LeetCode319 Minimum height trees

we have an undirected graph, we can choose any node as root. now, we wantt to choose the node as root which makes the tree with minimun height. and the tree desn;t have to be binary as long as it is a tree. if we have multiple root all minimum height, then return them all.

Input: n = 4, edges = [[1, 0], [1, 2], [1, 3]]

    0
    |
    1
   / \
  2   3 

Output: [1]

clearly, if we choose 1 as the root of tree, the height of the tree is minumum.
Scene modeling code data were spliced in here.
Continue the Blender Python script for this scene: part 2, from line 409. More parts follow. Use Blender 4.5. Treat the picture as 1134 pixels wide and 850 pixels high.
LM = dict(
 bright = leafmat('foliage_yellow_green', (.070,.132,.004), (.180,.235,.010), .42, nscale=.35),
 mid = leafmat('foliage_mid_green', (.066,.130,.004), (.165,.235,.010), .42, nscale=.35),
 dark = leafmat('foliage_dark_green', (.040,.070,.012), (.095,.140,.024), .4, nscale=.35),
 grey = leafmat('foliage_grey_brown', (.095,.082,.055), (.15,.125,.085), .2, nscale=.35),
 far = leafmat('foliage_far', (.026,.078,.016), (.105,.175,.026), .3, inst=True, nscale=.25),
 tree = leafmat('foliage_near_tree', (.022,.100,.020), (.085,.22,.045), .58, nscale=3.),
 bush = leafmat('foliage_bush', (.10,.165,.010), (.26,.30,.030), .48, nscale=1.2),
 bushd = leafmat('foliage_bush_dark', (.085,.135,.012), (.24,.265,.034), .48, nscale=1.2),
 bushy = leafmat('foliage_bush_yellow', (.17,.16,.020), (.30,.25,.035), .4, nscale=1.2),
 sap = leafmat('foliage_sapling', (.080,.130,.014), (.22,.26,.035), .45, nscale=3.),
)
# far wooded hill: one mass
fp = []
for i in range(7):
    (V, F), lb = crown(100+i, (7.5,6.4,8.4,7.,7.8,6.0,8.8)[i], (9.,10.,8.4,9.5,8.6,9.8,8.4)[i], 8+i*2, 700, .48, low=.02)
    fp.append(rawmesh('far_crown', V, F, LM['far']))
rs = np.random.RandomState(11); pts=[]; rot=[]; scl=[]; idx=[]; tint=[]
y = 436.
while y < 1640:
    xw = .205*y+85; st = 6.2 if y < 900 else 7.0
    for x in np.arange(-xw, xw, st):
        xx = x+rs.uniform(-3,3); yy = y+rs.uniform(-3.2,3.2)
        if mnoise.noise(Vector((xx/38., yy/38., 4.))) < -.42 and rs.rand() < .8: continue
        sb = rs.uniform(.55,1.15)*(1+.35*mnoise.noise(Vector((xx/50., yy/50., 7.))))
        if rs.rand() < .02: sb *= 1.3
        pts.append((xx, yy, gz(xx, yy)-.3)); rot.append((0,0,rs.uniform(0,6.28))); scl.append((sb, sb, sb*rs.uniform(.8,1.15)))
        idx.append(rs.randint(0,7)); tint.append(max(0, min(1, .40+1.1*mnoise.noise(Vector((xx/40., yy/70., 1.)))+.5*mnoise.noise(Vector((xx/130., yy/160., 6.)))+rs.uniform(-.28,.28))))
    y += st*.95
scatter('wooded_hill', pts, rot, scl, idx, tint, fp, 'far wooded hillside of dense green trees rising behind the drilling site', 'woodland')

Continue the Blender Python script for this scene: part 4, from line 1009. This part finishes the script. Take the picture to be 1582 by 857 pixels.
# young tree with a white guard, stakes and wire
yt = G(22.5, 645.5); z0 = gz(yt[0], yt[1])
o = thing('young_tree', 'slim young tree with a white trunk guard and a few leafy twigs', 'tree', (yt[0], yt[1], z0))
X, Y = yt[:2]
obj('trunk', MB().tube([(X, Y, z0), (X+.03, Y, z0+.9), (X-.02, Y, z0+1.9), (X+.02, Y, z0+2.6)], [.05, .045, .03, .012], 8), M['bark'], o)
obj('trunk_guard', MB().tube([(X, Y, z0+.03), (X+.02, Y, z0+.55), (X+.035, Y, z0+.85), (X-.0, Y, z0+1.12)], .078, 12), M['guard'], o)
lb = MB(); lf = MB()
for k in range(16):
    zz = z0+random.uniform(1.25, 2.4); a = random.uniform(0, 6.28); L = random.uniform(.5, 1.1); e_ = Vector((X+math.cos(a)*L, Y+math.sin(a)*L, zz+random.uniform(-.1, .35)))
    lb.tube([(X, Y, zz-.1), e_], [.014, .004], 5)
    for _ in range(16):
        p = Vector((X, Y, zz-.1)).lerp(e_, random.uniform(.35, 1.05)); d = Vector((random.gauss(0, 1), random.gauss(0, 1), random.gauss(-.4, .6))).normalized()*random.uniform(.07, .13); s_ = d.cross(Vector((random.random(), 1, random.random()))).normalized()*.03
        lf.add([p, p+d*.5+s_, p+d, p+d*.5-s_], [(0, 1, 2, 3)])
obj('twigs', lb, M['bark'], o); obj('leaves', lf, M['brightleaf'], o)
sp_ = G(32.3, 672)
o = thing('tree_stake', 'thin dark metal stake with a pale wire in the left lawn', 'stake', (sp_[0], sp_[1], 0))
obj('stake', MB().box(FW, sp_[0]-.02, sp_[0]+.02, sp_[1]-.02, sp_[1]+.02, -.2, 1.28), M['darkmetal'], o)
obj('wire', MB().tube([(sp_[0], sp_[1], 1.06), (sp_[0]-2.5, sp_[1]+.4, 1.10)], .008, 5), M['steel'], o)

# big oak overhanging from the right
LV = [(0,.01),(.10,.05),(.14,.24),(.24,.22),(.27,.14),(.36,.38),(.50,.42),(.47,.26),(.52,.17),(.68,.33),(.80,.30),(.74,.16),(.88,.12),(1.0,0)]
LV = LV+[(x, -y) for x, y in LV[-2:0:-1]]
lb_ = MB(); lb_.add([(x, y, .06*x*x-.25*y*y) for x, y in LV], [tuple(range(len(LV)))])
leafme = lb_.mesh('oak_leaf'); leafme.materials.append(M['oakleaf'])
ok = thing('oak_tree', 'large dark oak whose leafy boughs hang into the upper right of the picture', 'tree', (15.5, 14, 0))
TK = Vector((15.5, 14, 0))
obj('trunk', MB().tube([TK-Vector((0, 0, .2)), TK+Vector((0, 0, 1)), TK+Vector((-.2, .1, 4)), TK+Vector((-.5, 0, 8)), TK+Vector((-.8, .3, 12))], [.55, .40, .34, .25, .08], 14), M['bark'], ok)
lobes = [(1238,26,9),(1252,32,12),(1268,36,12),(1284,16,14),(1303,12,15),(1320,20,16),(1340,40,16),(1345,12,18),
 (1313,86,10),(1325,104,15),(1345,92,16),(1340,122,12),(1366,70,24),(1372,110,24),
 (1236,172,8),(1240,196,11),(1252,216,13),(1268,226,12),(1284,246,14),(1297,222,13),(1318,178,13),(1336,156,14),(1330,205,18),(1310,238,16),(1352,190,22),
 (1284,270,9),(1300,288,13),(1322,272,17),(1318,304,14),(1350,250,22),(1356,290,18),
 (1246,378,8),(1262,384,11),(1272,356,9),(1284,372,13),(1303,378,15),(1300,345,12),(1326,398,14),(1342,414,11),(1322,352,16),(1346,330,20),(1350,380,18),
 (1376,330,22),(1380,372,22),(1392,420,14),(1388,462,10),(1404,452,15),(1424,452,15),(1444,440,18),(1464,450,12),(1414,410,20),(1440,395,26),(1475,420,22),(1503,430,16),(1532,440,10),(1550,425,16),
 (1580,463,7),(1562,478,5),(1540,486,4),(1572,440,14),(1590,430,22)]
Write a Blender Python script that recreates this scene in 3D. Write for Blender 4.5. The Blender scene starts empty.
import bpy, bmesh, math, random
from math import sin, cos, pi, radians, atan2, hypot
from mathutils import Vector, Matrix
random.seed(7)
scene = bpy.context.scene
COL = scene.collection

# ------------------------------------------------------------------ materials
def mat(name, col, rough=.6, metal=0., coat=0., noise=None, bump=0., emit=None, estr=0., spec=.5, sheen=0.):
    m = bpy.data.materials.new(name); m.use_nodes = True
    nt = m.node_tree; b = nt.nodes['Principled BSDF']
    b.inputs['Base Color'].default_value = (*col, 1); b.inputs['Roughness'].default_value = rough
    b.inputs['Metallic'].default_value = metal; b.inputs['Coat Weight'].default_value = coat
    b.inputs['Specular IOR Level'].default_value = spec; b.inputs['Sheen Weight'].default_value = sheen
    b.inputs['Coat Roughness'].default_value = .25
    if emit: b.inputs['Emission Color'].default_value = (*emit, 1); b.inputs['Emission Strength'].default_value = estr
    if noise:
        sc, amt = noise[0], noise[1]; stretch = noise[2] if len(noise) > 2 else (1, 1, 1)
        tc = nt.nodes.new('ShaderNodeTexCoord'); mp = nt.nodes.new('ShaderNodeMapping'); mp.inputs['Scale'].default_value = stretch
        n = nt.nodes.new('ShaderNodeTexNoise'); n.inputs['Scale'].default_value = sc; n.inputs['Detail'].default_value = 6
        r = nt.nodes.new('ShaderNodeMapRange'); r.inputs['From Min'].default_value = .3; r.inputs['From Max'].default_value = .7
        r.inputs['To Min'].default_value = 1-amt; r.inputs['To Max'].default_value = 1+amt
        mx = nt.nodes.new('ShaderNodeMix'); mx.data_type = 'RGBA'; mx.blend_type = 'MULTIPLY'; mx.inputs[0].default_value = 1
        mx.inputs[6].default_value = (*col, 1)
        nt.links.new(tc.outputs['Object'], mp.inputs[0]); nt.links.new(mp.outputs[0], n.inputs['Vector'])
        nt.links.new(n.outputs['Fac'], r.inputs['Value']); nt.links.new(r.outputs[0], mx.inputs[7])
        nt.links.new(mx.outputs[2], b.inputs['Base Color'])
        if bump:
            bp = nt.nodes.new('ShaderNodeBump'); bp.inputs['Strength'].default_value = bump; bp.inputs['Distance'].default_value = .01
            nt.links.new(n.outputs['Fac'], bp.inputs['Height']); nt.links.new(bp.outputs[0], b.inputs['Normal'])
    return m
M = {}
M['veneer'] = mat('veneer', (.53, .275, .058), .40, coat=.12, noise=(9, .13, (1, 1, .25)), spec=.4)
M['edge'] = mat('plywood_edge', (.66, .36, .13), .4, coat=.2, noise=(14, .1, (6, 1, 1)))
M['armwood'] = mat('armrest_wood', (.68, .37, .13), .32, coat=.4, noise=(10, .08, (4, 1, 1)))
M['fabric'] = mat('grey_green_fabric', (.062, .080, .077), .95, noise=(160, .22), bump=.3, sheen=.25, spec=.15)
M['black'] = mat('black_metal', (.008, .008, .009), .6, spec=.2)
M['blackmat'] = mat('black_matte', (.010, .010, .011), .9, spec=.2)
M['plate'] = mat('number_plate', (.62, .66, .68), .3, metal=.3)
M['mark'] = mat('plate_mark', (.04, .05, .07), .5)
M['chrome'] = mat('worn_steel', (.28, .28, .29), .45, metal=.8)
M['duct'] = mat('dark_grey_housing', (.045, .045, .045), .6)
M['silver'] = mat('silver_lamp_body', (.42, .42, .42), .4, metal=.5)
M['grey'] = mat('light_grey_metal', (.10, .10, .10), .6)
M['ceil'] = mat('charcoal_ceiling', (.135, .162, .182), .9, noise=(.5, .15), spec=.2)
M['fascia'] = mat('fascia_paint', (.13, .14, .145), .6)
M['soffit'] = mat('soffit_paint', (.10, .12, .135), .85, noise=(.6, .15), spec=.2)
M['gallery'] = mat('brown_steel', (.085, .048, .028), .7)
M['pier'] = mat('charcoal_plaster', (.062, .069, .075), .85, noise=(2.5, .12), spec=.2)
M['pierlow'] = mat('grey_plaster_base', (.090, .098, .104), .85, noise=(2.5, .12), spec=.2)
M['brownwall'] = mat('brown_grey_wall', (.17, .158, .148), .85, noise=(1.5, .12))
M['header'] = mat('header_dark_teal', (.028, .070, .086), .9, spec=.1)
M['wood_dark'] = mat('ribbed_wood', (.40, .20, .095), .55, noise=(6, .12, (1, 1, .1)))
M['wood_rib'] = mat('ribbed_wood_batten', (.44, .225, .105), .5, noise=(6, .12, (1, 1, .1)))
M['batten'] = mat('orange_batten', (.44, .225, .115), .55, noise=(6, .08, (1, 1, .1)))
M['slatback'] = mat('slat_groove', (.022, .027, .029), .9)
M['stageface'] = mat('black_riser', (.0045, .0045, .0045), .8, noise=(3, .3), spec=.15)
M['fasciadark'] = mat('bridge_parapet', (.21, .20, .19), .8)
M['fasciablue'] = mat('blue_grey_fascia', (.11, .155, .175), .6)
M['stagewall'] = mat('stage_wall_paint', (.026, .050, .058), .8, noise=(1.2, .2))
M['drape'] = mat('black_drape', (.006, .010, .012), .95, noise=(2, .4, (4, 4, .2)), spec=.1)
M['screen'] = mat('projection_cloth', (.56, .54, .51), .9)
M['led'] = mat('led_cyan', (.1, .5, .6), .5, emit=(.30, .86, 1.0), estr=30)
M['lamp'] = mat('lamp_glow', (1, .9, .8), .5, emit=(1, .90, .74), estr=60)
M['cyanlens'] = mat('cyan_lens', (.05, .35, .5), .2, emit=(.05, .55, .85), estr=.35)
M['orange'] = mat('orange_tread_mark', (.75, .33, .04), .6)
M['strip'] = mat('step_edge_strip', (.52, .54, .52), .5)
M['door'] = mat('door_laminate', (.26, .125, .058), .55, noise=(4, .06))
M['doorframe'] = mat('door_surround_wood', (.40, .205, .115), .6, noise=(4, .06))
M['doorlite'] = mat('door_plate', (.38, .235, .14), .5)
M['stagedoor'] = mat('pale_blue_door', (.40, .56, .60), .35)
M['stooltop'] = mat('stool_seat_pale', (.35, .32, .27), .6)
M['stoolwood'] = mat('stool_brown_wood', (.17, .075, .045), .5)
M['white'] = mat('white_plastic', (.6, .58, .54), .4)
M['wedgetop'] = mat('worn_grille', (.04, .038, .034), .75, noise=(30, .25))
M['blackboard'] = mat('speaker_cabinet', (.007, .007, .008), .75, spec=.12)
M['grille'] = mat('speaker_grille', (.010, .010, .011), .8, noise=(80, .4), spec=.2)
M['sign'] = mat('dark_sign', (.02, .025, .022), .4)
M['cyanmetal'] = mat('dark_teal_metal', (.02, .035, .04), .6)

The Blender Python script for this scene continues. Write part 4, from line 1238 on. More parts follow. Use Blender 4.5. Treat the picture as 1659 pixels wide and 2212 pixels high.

first, we use the bfs way:

//we bfs for everynode, and keep track of the minimum length
class Solution {
    public List<Integer> findMinHeightTrees(int n, int[][] edges) {
        if (n == 1) return Collections.singletonList(0);

        List<Set<Integer>> adj = new ArrayList<>(n); //use n as the parameter in this list, this list is just like a hashmap, with index as the key and set as value. why do we have to use n at first? becsue this is likr a hashmap, if you do not create a key first,and arrange space for that, you have to deal with them later.
        for (int i = 0; i < n; ++i) adj.add(new HashSet<>()); //initialize it one by one
        for (int[] edge : edges) {
            adj.get(edge[0]).add(edge[1]);
            adj.get(edge[1]).add(edge[0]);
        } //and put every edge in adj

        List<Integer> leaves = new ArrayList<>(); //use a list to record every leaf
        for (int i = 0; i < n; ++i)
            if (adj.get(i).size() == 1) leaves.add(i); //leave is the nodes that linked with only one other node. think about it, why? because if one node linked two or more, then it can't be child node because each child node can only have one parent, not two or more

        while (n > 2) { //when there is only 1 or 2 nodes left
            n -= leaves.size();
            List<Integer> newLeaves = new ArrayList<>();
            for (int i : leaves) { //for every node in leaves
                int j = adj.get(i).iterator().next(); //for everything that linked to current node i
                adj.get(j).remove(i); //in the mean time, remove the i node in j
                if (adj.get(j).size() == 1) newLeaves.add(j); //if the j node becomes the leaf node
            }
            leaves = newLeaves; //update leaves as newLeaves for the next round of while loop
        }//in general, each of this while loop, one layer of the leaf node will be elimnated and new leaf node will appear. until there the total node remaining is less or equals to 2.  
        
        return leaves;
    }

// Runtime: 53 ms
}

the general idea of this code is: starting from the first layer of all the leaf node. we elimate all of them, and then, the second layer of leaf nodes…until there is less than or equals to 2 nodes that hasnot been elmiated. then the last layer of nodes that’s been eliminated before is the center points where the root should be placed in order to make height of tree minimum.
even though it seems that its easy to understand, but in detail, I really don’t think I really understad this"the last layer is the final results".